Reflections on God's travel guide to my journey back home.

Thursday, March 9, 2017

mistrust

Sometimes families can be the worst. When brothers fall out, or different branches of the clan get after each other, it seems like forgiveness is harder to offer. Maybe that’s because we don’t expect strangers to care much about us, but family should. Betrayal by family cuts deeper than any other kind.

I’m thinking these dark thoughts this morning because I read in Numbers 20 about what happened when the offspring of Jacob and Esau met up at the town of Kadesh. Israel was traveling from Egypt to the Promised Land, and they made a reasonable request. The story plays out in verses 16-21:

“’Now we are here at Kadesh, a town on the edge of your territory. Please let us pass through your country. We will not go through any field or vineyard, or drink water from any well. We will travel along the King's Highway and not turn to the right or to the left until we have passed through your territory.’
“But Edom answered: ‘You may not pass through here; if you try, we will march out and attack you with the sword.’
“The Israelites replied: ‘We will go along the main road, and if we or our livestock drink any of your water, we will pay for it. We only want to pass through on foot—nothing else.’
“Again they answered: ‘You may not pass through.’
“Then Edom came out against them with a large and powerful army. Since Edom refused to let them go through their territory, Israel turned away from them.”

This is the outcome of that business with the red lentil stew, when Jacob was quick to exploit his a starving Esau and extort from him his birthright. And of the way Jacob cheated Esau of their father’s blessing. Generations later, Edom sees no reason to trust Israel, no reason to take them at their word.

It makes me think of our human tendency to remember old grievances. Church is a good example. In my lifetime the Orthodox CRC decided my denomination made too many compromises with the world and went its own way, and they still judge us. But when I was a child we judged the Reformed Church for not sending their kids to Christian school. Keep going back and you see where the Calvinists and the Lutherans and the Baptists all decided a certain theologian had the best insight, or even before that there was an even call the Protestant Reformation where a permanent schism in the church took place.  As a result, worship wars are plentiful and vicious, leaving maimed and wounded ministries in their wake.

More recently we’ve become fearful of people from other nations who grew up with different world views and value systems. Those things threaten us and make us fearful, which is natural. But sometimes we respond with mistrust and suspicion, which shouldn’t be a Christian’s default response. We find isolated cases to justify our prejudice, forgetting that we don’t want to be tarred with the brush of evils committed by our kind.

So this morning I’m playing What If. I started with musing about what might have happened if Jacob had been generous with Esau and had looked out for his brother’s interests over his own.
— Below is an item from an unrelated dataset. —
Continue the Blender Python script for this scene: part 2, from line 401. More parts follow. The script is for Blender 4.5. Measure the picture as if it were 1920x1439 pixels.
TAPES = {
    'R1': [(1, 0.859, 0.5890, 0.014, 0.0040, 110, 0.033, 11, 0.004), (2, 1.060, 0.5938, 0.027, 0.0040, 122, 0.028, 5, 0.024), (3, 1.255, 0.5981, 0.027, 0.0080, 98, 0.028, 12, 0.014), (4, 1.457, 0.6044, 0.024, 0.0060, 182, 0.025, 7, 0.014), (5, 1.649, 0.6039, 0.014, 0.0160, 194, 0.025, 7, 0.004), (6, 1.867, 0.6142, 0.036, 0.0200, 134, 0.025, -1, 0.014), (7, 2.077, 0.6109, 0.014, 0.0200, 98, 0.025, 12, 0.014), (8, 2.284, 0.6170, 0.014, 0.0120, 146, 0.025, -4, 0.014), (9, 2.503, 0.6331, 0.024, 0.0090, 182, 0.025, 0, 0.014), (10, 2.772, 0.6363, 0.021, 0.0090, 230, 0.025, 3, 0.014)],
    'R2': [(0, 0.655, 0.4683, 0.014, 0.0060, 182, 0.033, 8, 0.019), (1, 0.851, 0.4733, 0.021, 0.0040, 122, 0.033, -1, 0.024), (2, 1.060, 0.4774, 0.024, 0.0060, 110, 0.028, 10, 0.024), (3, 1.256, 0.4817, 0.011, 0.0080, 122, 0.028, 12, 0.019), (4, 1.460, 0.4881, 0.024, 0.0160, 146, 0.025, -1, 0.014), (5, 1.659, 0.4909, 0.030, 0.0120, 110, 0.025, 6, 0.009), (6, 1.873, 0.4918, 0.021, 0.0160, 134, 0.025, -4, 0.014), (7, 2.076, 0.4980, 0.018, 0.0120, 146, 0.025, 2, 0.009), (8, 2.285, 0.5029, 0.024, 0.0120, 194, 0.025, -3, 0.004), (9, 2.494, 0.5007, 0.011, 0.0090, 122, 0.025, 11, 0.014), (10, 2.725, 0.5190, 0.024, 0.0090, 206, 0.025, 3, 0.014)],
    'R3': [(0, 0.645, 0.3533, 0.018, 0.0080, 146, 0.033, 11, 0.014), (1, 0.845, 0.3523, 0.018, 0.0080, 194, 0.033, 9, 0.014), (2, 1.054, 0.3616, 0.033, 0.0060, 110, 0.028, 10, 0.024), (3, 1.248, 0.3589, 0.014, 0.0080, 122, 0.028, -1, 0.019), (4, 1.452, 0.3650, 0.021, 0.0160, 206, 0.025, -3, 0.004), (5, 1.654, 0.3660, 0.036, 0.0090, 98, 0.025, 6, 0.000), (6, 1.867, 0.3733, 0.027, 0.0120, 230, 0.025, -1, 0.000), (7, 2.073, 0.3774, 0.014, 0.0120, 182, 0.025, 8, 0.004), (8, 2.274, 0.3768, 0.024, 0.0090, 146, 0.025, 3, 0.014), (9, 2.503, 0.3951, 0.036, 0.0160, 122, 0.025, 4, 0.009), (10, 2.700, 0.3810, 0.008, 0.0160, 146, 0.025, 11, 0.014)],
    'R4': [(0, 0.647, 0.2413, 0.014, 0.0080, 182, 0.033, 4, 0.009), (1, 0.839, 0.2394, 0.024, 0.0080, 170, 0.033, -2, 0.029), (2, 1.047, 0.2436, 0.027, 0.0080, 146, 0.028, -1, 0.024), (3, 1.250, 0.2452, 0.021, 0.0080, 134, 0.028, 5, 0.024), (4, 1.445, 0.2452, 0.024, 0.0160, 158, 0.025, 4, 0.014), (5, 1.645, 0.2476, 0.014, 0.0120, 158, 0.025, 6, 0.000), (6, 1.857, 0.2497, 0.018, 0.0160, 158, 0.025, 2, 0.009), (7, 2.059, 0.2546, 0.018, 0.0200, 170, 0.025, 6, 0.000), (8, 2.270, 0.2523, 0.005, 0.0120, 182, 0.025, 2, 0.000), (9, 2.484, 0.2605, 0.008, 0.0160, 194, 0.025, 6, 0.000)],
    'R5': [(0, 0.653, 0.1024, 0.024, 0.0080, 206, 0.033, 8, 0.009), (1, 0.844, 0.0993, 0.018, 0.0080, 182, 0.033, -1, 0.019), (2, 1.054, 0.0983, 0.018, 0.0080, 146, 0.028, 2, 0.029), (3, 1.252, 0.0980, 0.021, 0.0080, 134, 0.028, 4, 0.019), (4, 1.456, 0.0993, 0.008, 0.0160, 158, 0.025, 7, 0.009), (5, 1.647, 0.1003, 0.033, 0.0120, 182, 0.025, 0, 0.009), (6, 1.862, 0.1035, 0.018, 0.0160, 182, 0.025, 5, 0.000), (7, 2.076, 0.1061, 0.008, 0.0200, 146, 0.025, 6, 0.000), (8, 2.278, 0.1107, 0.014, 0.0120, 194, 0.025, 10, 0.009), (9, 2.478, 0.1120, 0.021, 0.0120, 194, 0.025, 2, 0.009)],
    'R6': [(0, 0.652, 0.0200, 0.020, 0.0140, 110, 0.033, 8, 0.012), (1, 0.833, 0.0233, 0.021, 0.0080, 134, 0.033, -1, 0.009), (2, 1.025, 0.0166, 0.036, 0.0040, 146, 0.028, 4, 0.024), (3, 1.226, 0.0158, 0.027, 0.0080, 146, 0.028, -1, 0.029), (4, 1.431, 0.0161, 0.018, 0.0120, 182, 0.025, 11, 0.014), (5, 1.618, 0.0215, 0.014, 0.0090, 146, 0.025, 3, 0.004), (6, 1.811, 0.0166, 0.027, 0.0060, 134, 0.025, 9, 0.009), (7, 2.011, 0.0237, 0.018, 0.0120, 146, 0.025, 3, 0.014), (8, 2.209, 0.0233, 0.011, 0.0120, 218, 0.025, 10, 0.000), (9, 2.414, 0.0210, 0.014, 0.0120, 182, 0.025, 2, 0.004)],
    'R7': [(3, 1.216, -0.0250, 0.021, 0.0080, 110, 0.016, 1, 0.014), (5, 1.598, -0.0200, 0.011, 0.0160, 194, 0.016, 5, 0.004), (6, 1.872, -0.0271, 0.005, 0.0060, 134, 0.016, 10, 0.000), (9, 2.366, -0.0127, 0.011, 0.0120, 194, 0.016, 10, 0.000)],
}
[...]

That led me to think of a few What Ifs in my own life, with my own four brothers, with my wife, with my church, and at work. And that led me to think about some national What Ifs involving different responses to indigenous people, to immigrant groups, to the exploitative despots we’ve often made our friends.

In the end, they all are the same question: What If I acted like Jesus? That could avert a lot of hostility.